Cloud security technologies are involved in a myriad of public and/or private functionalities that include authentication, authorisation, encryption, workload security and access controls.
Gartner predicts that by 2027, more than 70% of enterprises will use industry platforms to accelerate their business initiatives, up from less than 15% in 2023. With this increased use of cloud, organisations must invest more in technology to protect their data, applications and infrastructure services.
So, you get the picture: cloud is popular, on the rise and makes it easy to log, but ask − at what cost?
How did 'log-everything' tactics gain traction?
The log-everything approach emerged from on-premises thinking, where capturing data was difficult, so organisations erred on the side of excess. Cloud environments changed that dynamic.
Today, logging is exceptionally easy, and we've mistaken ease of collection for strategic value. The cloud environment generates millions of log entries daily and storage costs reflect this.
Yet when the inevitable breach occurs, security teams, faced with trying to find a needle in a haystack, struggle to reconstruct what happened because data volume has been confused with visibility.
Why less is more
Here's what an extensive logging strategy misses: Attackers don't generate more logs than legitimate users − they generate different patterns. That distinction is buried beneath terabytes of routine access logs, API calls and system events that no human will ever review.
A logging strategy has become a haystack construction project that brings with it significant performance impacts with high overheads. Moreover, logging too much data, or failing to remove old logs, can rapidly fill up disk space, causing applications or servers to crash.
Today, logging is exceptionally easy, and we've mistaken ease of collection for strategic value.

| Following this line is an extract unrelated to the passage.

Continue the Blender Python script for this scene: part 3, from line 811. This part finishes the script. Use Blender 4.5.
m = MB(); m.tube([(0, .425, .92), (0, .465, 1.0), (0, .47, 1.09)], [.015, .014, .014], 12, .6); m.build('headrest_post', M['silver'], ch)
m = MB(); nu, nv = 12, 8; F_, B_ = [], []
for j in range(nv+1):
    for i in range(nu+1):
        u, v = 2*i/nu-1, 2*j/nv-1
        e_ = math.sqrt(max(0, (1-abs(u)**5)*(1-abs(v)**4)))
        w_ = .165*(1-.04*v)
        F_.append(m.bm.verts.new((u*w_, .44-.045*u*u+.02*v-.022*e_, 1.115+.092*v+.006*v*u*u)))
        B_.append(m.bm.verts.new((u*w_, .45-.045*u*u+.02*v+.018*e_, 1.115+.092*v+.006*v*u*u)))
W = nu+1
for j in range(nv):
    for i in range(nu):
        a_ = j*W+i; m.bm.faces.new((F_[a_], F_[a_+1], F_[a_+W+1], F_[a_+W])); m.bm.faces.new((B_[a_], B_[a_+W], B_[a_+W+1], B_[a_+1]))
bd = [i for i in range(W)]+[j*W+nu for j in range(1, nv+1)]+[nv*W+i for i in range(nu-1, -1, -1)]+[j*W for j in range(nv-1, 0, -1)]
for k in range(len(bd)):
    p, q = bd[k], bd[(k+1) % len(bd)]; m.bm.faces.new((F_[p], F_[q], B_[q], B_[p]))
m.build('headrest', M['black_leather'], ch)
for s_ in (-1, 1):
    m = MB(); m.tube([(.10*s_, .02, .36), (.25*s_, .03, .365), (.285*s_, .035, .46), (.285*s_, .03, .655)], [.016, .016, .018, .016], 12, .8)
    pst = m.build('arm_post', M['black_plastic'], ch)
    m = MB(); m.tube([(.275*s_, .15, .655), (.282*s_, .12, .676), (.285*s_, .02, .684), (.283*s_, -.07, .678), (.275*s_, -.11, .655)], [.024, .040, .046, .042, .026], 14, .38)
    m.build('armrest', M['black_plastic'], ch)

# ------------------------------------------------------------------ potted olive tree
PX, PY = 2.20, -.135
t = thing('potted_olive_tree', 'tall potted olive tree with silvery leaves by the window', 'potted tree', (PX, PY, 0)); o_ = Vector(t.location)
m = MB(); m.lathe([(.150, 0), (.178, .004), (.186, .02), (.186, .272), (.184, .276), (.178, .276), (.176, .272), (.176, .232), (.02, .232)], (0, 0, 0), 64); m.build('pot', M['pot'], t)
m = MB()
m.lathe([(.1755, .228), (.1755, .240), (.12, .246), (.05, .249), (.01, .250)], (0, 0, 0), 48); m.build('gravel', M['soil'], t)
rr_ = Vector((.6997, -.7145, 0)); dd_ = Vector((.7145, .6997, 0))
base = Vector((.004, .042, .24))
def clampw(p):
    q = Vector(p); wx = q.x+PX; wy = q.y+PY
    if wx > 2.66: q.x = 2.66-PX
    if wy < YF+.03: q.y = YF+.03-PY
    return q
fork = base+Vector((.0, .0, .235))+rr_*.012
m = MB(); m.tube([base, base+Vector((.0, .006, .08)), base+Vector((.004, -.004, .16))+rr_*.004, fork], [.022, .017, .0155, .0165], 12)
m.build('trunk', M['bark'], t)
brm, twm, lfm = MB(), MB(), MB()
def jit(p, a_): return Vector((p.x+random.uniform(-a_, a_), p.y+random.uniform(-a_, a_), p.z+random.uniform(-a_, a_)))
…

Also, something many businesses fail to take cognisance of and that is − logging is not free. In cloud environments, high volume logging increases ingestion and storage costs, which can become expensive.
Modern cloud attackers understand logging blind spots better than companies do. They know that while organisations are busy capturing authentication events, they are probably not correlating them with resource access patterns. They recognise that logs show what happened, but not the contextual why that distinguishes malicious from legitimate behaviour.
Most critically, they exploit the time lag between log generation and log analysis − a window that often stretches to hours or days.
Consider a recent engagement my team and I had where an attacker accessed sensitive data through a perfectly legitimate API call, using valid credentials, from an approved IP range. Every log entry appeared normal because the logs captured technical events, not intent.
It is important to understand that standard cloud logs generally record detailed information about activities, system states and events within a cloud environment, typically organised into management, data and network categories.
They are designed to track who did what, where and when, but not why. In this case, the breach wasn't visible until we correlated resource access with business context − information that does not appear in standard cloud logs.
Businesses spend enormous sums of money storing logs they'll never meaningfully analyse, while lacking the contextual data that would detect threats.
The financial impact of log-everything compounds the problem. Compliance frameworks encourage this by mandating retention periods without questioning log utility.
Getting it right
Effective cloud security requires selective, intelligent logging focused on high-value indicators rather than comprehensive capture.
This means the logging state changes over status confirmations, capturing relationship data between resources and instrumenting business logic rather than just infrastructure events. In essence, this prioritises quality over quantity.
The uncomfortable truth is that attackers succeed not despite logging but often because of it. The logs create a false sense of visibility, while masking what really matters. So, stop logging everything. Start logging what will actually be used to detect the threats that matter.
From a best-practice perspective, organisations should move away from volume-based logging to a context-driven strategy aligned to business risk.
Logging should prioritise high-impact events such as privilege changes, sensitive data access, configuration drift and anomalous API behaviour, rather than routine background activity.
These logs must then be enriched with identity, asset value and business process context so that analysts can distinguish normal operations from suspicious intent. It is equally important to reduce the time between log generation and analysis through automated correlation, alerting and response workflows.
Finally, when logging is aligned to risk, context and rapid action, it becomes a detection capability rather than a costly archive of unused data.